I've been propagating a starter made by Silverton's procedure that was given to me by a friend (thanks Gary) and am putting it to use to make a sourdough boule (900 g before baking; starter = 250 g, water = 250 g, unbleached white flour = 400 g, salt = 9 g).
Details:
1. Dough mixed 13 minutes in my bread machine.
2. First rise, ca. 75F, 2.5 hours.
3. Rest, 30 minutes,
4. Shape into a boule and tossed into the fridge for 10 hours (reached 39F).
5. Removed couche from fridge and let warm covered with moistened muslin towel (still with thermometer stuck in the middle of the dough), 39F @ 7 am -> 61F @ 10 am. Pretty amazing. My house was approx 73F in the kitchen and the warming to 62F internal occured at about the time Silverton suggested. Don't know why I never measured this before. Also noteworthy, the final loaf had grown to at least 2x volume. Tough to tell with a boule. Anyway, finally, into the oven.
6. Docked with my usual 4 score pattern and baked in thoroughly pre-heated oven (450F) for 40 minutes on clay tiles with steam shot. Good oven spring in the first 10 minutes.

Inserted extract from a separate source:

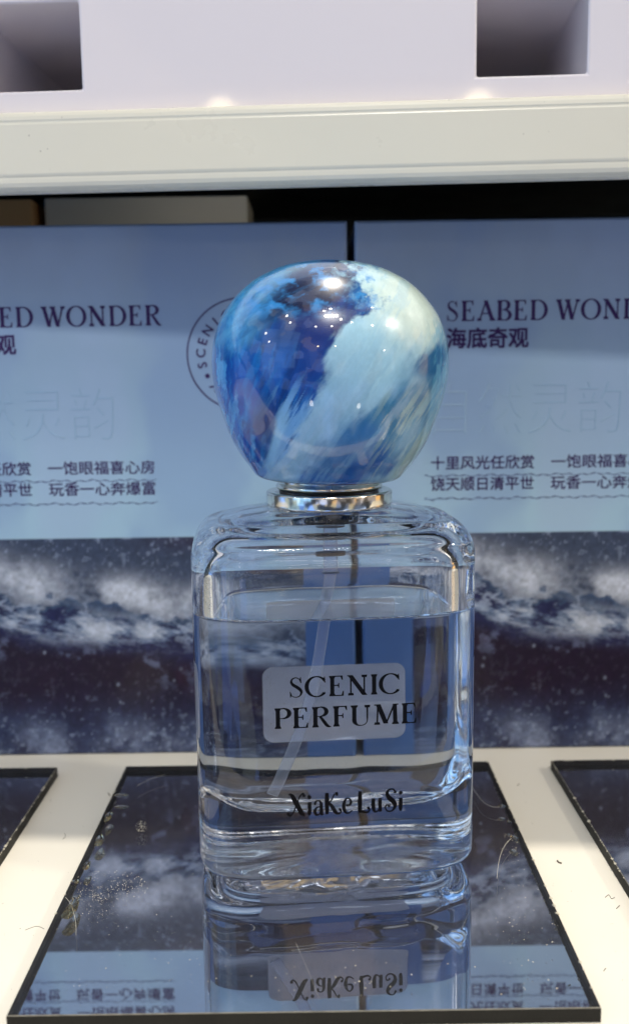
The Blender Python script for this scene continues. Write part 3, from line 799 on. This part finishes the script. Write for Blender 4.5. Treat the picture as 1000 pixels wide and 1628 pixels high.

7. Final loaf = 727 g (20% moisture loss). Let it cool and ate. Pics posted later. It was ok but I still like my poolish method a bit better.
Comments
There's a couple things I did different than the Silverton recipe. I didn't use wheat germ, I used a greater fraction of starter and a couple other smaller things. I think I did finally bake it at the right time after retarding the loaf. All things seemed to be consistent (time to warm up, internal temp and volume increase seemed to coincide with the queue to bake). The loaf tasted great but was a little low in terms of oven spring and overall volume. The crumb was quite nice but I wanted greater volume. Maybe the wheat germ was more significant than I thought.
Petra gave me some great information during this recent quest. She pointed me to a discussion and example of someone else who did the same prep (better/different results than mine). Some people feel retarding at 40F is very different than retarding at 50F. At 50F, the bread rises where at 40F it doesn't and just rises when it warms up.??
Next time, I think I'll try some wheat germ. I'm also going to be sampling the loaf over the next few days. Great breads stay good for a few days (in my opinion). Crappy ones look great and taste mediocre for a day and then suck the second day. I read somewhere Poilane believed his mega boules would be perfect by the fourth day!